← All terms

define server --plain-english

Illustration for "Server" — Day 5 of the Non-Technical Technical Dictionary

Server

TLDR:A computer that never closes.

By default, our laptop sleeps the second you shut the lid. A server is the opposite. Plugged in, online, awake, sitting in a rack in some warehouse in Virginia or Oregon, answering requests around the clock. Nobody's typing on it. No screen, no keyboard, no mouse. It just sits there and waits to be asked for things.

It's a computer with no bedtime.

Here's the part that makes it click. The word "server" is doing exactly what it sounds like: it serves. You're the customer. It's the waiter who never goes home.

So every time you type a URL and hit enter, this happens:

  1. Your browser sends a request. "Hey, I want the page at this address."

  2. Somewhere in the world, a server hears it, looks up what you asked for, and packages it up.

  3. It sends that back to your browser, which paints it on your screen.

That entire round trip happens in the time it takes you to blink. And it happens millions of times a second, for millions of people, all day, forever.

To continue our restaurant analogy, this is where the metaphorical "kitchen" physically lives. The backend, the database, the business logic, all of it runs on a server somewhere. So when someone says "the server is down," they mean the kitchen turned off the lights. The waiter went home. Nothing's getting cooked tonight, and everyone standing at the door gets a blank stare.

A couple of things that surprise people once they see this:

  • The "cloud" is not fluffy or magical. It's just someone else's servers.
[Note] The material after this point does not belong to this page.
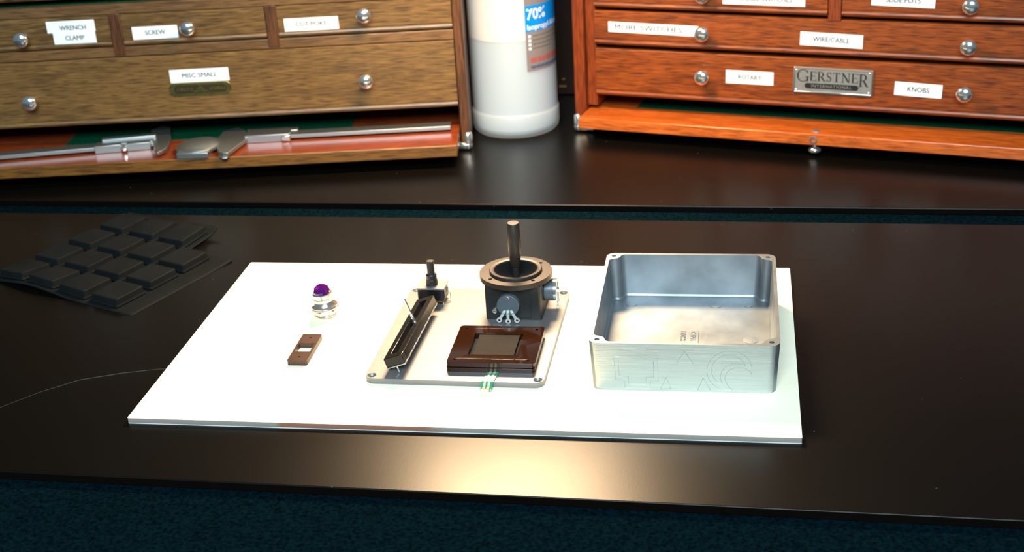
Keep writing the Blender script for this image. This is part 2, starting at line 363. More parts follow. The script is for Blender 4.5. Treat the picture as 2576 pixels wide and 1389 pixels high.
# ------------------------------------------------------------------ die cast box
def diecast_box():
    H = 35.0; a, b = 60.5, 72.5
    root = thing('enclosure_box', 'open die cast aluminium box with scribed shapes on its front, without its lid', 'box', (357.3, 122.7, BT), 0.0022)
    ia, ib, c1 = a-2.4, b-2.4, 5.3
    def inner():
        q = []
        cx, cy, r = a-c1, b-c1, 4.9
        k = [(cx-8.6, ib), (cx-7.2, ib-.25), (cx-6.0, ib-1.1), (cx-5.2, ib-2.2)]
        arc = [(cx+r*math.cos(math.radians(t)), cy+r*math.sin(math.radians(t))) for t in range(185, 266, 10)]
        k2 = [(ia-2.2, cy-5.2), (ia-1.1, cy-6.0), (ia-.25, cy-7.2), (ia, cy-8.6)]
        quad = k+arc+k2                                   # from the back wall to the right wall
        q += quad
        q += [(x, -y) for x, y in quad[::-1]]
        q += [(-x, -y) for x, y in quad]
        q += [(-x, y) for x, y in quad[::-1]]
        return q
    holes = [circ(sx*(a-c1), sy*(b-c1), 1.7, 16) for sx in (1, -1) for sy in (1, -1)]
    outer = rrect(-a, a, -b, b, 6.5, 10)
    mb = MB()
    mb.mesh(flat([outer, inner()]+holes, 3.0, H))
    mb.mesh(flat([outer], 0, 3.0))
    dr = lambda p: Vector((p.x*(1-.030*(1-p.z/H)), p.y*(1-.025*(1-p.z/H)), p.z))
    mb.map(dr)
    o = mb.build('case_body', [M['alu'], M['alu_f']], root, bevel=.5, seg=2)
    for p in o.data.polygons:
        c = p.center/S
        if c.y < -69.5 and p.normal.y < -.8: p.material_index = 1
    ii = inner(); n = len(ii); fl = MB()
    lo = [(x*.985, y*.987, 3.02) for x, y in ii]; hi = [(x+.02*(x > 0)-.02*(x < 0), y, 4.3) for x, y in ii]
    fl.add(lo+hi, [(i, (i+1) % n, n+(i+1) % n, n+i) for i in range(n)]).map(dr).build('floor_fillet', M['alu'], o)
    # small round ejector marks and the raised stamp cast in the floor
    for x, y, r in ((-42, 53, 4.2), (18.5, 53, 4.4), (42, 53, 3.0), (43, -2, 5.0)):
        MB().lathe([(r, 3.0), (r, 3.25), (r-.4, 3.3), (0, 3.3)], 28, (x, y, 0)).build('ejector_mark', M['alu'], root)
    st = MB().mesh(flat([rrect(-8, 7, -12, 12, 2)], 3.0, 3.5)).build('cast_stamp', M['alu'], root, loc=(0, 0, 0))
    st.location = Vector((.6, 1, 0))*S
    for body, x in (('CHINA', 3.2), ('1590XX', -3.6)):
        t = textmesh(body, 5.2, .25, stretch=.85)
        R = Matrix.Rotation(-PI/2, 3, 'Z')
        MB().mesh(t, fn=lambda q: R @ q+Vector((x, 1, 3.55))).build('raised_lettering', M['alu'], st, smooth=False)
    # shapes scribed in the front face
    def fp(X, Y):
        x = -60.3+X/20.5*.995; z = 35*(1-(Y-22-.0093*X)/606)
        x = max(-58, min(58, x)); yy = -b*(1-.025*(1-z/H))
        return (x*(1-.03*(1-z/H)), yy-.02, z)
    def arc(cx, cy, rx, ry, a0, a1, n=26): return [fp(cx+rx*math.cos(math.radians(a0+(a1-a0)*i/n)), cy-ry*math.sin(math.radians(a0+(a1-a0)*i/n))) for i in range(n+1)]
    lines = [[fp(*q) for q in L] for L in (
        [(325, 190), (325, 490), (440, 498), (450, 600), (795, 600), (795, 505), (905, 505), (905, 210)],
        [(380, 250), (380, 445), (505, 450), (505, 550), (740, 550), (740, 455), (845, 455), (845, 250)],
        [(450, 95), (760, 100)], [(325, 190), (400, 196)],
        [(1015, 455), (930, 610), (1075, 605), (1015, 455)], [(1505, 455), (1435, 615), (1605, 610), (1505, 455)],
        [(1260, 120), (1150, 275)], [(1260, 120), (1370, 275)])]
    lines += [arc(1850, 362, 297, 252, -8, 205), [fp(1580, 470), fp(1625, 530), fp(1700, 580), fp(1800, 608), fp(1905, 618)],
              arc(1840, 355, 226, 190, 22, 228), arc(1950, 440, 215, 172, 58, 210, 16), arc(1975, 450, 180, 130, 20, 205, 20),
              [fp(1806, 490), fp(1840, 560), fp(1905, 618)]]
    mb = MB()
    for L in lines: mb.tube(L, .13, 5)
    mb.build('scribed_outline', M['scribe'], root)
diecast_box()

# ------------------------------------------------------------------ lid plate
def lid():
    root = thing('box_lid', 'flat aluminium lid plate lying under the joystick, slider and touch pad', 'lid', (206.8, 124.26, BT), -0.008)
    a, b = 60.5, 72.5; hx, hy = 56.2, 67.7
    hs = [(sx*hx, sy*hy) for sx in (1, -1) for sy in (1, -1)]
    mb = MB().mesh(flat([rrect(-a, a, -b, b, 6.5, 10)]+[circ(x, y, 3.1, 24) for x, y in hs], 0, 4))
    for x, y in hs:
        mb.lathe([(3.1, 4.0), (1.7, 2.4), (1.6, .5), (0, .5)], 24, (x, y, 0), caps=False)
    mb.build('lid_plate', M['alu_lid'], root, bevel=.5, seg=2)
lid()
LT = BT+4.0

# ------------------------------------------------------------------ joystick
def joystick():
    root = thing('joystick', 'black joystick module with round flange and upright stick on the aluminium lid', 'joystick', (233.4, 163.2, LT), -0.01)
    body = MB().mesh(flat([rrect(-20.3, 20.3, -18.6, 20, 2, 4), circ(0, 0, 15.6, 40)], 15, 26.2)).mesh(flat([rrect(-20.3, 20.3, -18.6, 20, 2, 4)], 0, 15)).build('housing', M['black_pl'], root, bevel=.5)
    mb = MB()                                          # faint moulded seams on the front of the housing
    mb.box(-13.5, 13, -19.0, -18.6, 1.3, 1.7); mb.box(-17, -11, -19.0, -18.6, 19.6, 20.2); mb.box(12.6, 13.0, -19.0, -18.6, 1.3, 22)
    mb.build('moulded_rib', M['black_pl'], body)
    # flange with raised collar and dished boot well
    z = 26.2
    prof = [(14.0, z), (26.3, z), (26.3, z+3.4), (25.8, z+3.9), (19.0, z+3.9), (19.0, z+6.0), (18.6, z+6.4), (16.0, z+6.4), (15.2, z+5.8), (12.5, z+3.0), (8.5, z+1.1), (4, z+.5), (0, z+.5)]
    fl = MB().mesh(flat([circ(0, 0, 26.3, 72), circ(0, 0, 16.5, 48)]+[circ(21.9*math.cos(math.radians(t)), 21.9*math.sin(math.radians(t)), 1.35, 14) for t in (47, 137, 227, 317)], z, z+3.9))
    t0 = math.radians(-4)
    fl.v = [(x*math.cos(t0)-y*math.sin(t0), x*math.sin(t0)+y*math.cos(t0), q) for x, y, q in fl.v]
    fl.build('flange', M['black_an'], root, bevel=.35)
    MB().lathe([(19.0, z+3.0), (19.0, z+5.6), (18.5, z+6.1), (16.3, z+6.1), (15.6, z+5.7), (15.3, z+5.0)], 72, caps=False).map(lambda p: p).build('collar', M['black_an'], root)
    MB().lathe([(15.5, z+5.2), (15.0, z+4.4), (13.6, z+1.4), (11.0, z-2.4), (7, z-5.4), (0, z-6.8)], 72, caps=False).build('boot_well', M['rubber'], root)
    st = MB().lathe([(2.7, z-6.5), (2.7, z+10), (0, z+10)], 24).build('shaft', M['black_pl'], root)
    g = z+8.0
    MB().lathe([(3.3, g), (3.7, g+.5), (4.6, g+13), (4.75, g+15), (4.4, g+32.6), (4.0, g+33.2), (0, g+33.3)], 32).build('grip', M['black_an'], root)
    # front potentiometer
    def pot(loc, rz, thick, name='potentiometer'):
        m = MB().lathe([(7.7, 0), (8.1, -.4), (8.1, -thick+.5), (7.6, -thick), (0, -thick)], 36, axis='y')
        p = m.build(name, [M['pale_metal']], root, loc=loc, rot=(0, 0, rz))
        MB().box(-1, 1, -thick-.5, -thick+.3, 4.6, 7.3).build('locating_tab', M['nickel'], p, bevel=.2)
        for sx in (-1, 0, 1):
            an = math.radians(sx*28)
            q = MB().mesh(flat([rrect(-1.0, 1.0, -6.0, 2, .5, 3), ], -.3, .3))
            q.mesh(flat([circ(0, -7.2, 2.0, 16), circ(0, -7.4, .95, 12)], -.25, .25))
            q.lathe([(1.2, -.3), (1.2, .6), (.7, 1.0), (0, 1.0)], 14)
            def tf(v, an=an, sx=sx):
                x = v.x*math.cos(an)-v.y*math.sin(an); zz = v.x*math.sin(an)+v.y*math.cos(an)
                # local plane is x-z, y thickness; tails lean away from the housing
                return Vector((x*1.0+sx*3.0, -thick-.6-v.z+min(0, zz)*.12, zz*.9-4.6))
            q.map(lambda v: tf(v)).build('solder_lug', M['tin'], p)
        return p
    pot((-3.0, -18.6, 13.0), 0, 5.0)
    m = MB().lathe([(5, 0), (5, -2), (2.2, -2)], 24, axis='y')
    p2 = pot((20.3, 2.0, 14.8), PI/2, 7.5)
    MB().lathe([(8.3, -7.0), (8.3, -9.0), (7.2, -9.3), (7.0, -8.6), (7.0, -7.4)], 30, axis='y', caps=False).build('crimped_rim', M['nickel'], p2)
    sc = MB().lathe([(1.9, -18.6), (1.9, -20.2), (1.5, -20.6), (0, -20.6)], 18, (-13.3, 0, 7.2), axis='y').build('screw', M['nickel'], root)
    MB().box(-14.9, -11.7, -20.9, -20.5, 7.0, 7.4).build('slot', M['black_pl'], sc)
joystick()

# ------------------------------------------------------------------ slider
def slider():
    root = thing('slide_control', 'long black slide control with a thin steel lever leaning on its pins', 'slider', (166.3, 60.2, LT), 0.0)
    th = math.radians(18); W_, H_, L_ = 13.4, 7.6, 94.0
    R = Matrix.Rotation(-th, 3, 'Y')          # right long side lifts
    off = Vector((.0, 0, 8.6))
    sk = lambda p: Vector((p.x+p.y*.026-.6, p.y, p.z))
    T = lambda p: sk(R @ p+off)
    def outer_body():
        mb = MB(); hx, hz = W_/2, H_/2; sl = 2.7
        # cross-section with a slot: U shape with sloping walls
        sec = [(-hx, -hz+1), (hx, -hz+1), (hx, hz), (sl, hz), (.6, -1.2), (-.9, -1.2), (-sl, hz), (-hx, hz)]
        mb.prism(sec, 6, L_-6, axis='y')
        mb.box(-hx, hx, 0, 6.0, -hz+1, hz); mb.box(-hx, hx, L_-6.0, L_, -hz+1, hz)
        return mb.map(T)
    outer_body().build('slider_body', M['black_gl'], root, bevel=.3)
    MB().box(-W_/2+.1, W_/2+.3, -.3, L_+.3, -H_/2, -H_/2+.95).map(T).build('base_plate', M['steel'], root, bevel=.2)
    MB().box(-.15, .15, 7, L_-8, -.6, .4).map(T).build('guide_rail', M['steel'], root)
    mb = MB()
    for y in (8, 18, 30, 38, 50, 60, 72, 86): mb.box(W_/2, W_/2+.35, y, y+5.5, -H_/2+.2, -H_/2+1.2)
    mb.map(T).build('crimp_tab', M['nickel'], root)
    for x, y in ((0, 2), (3.0, L_-3), (-3.0, L_-3)):
        zl = -8.4 if y < 10 else -6.6
        MB().box(x-.45, x+.45, y-1.6, y-1.1, zl, -H_/2+.2).map(T).build('pin', M['nickel'], root)
    # lever: carriage, thick lower stud, thin rod leaning away to the left
    lv = MB().box(-1.2, 1.0, 55, 63, -1.0, 2.2).map(T).build('lever_carriage', M['black_gl'], root, bevel=.3)
    a = T(Vector((-.3, 59, 2.0))); d = Vector((-.36, .13, .93)).normalized()
    MB().tube([a, a+d*5.2, a+d*5.6], [1.1, 1.0, .75], 12).build('lever_stud', M['nickel'], root)
    MB().tube([a+d*5, a+d*17], [.75, .7], 10).build('lever_rod', M['nickel'], root)
slider()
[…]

When you save a file to the cloud, you're putting it on a computer that probably belongs to Amazon or Google, sitting in a building you'll never visit. "The cloud" is marketing. It's racks of machines in a warehouse.
  • One server can be many servers, and many servers can act like one. Big sites don't run on a single computer. They spread across hundreds of them so that if one dies, the others keep serving. That's why Instagram doesn't go fully dark every time one machine somewhere overheats.
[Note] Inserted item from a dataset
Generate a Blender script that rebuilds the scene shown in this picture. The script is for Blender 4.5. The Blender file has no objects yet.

Every website you've ever visited. Every app you've ever opened. A server answered the door.

Now, one twist worth knowing, because you'll hear it constantly. A lot of apps now run "serverless." That name is a little bit of a lie. There's still a server, you just don't have to own it, name it, or babysit it. A company like Vercel or Cloudflare keeps a giant pool of machines awake for everybody, and your app borrows one for the half-second it's needed, then lets it go.

No single computer with your name on it that you have to keep alive at 3am. It's the difference between owning a car and calling an Uber. The car still exists. You're just not the one parking or dealing with the headaches of owning.

We'll unpack serverless properly on another day. For now, the whole idea fits in one line:

Your laptop sleeps. A server doesn't.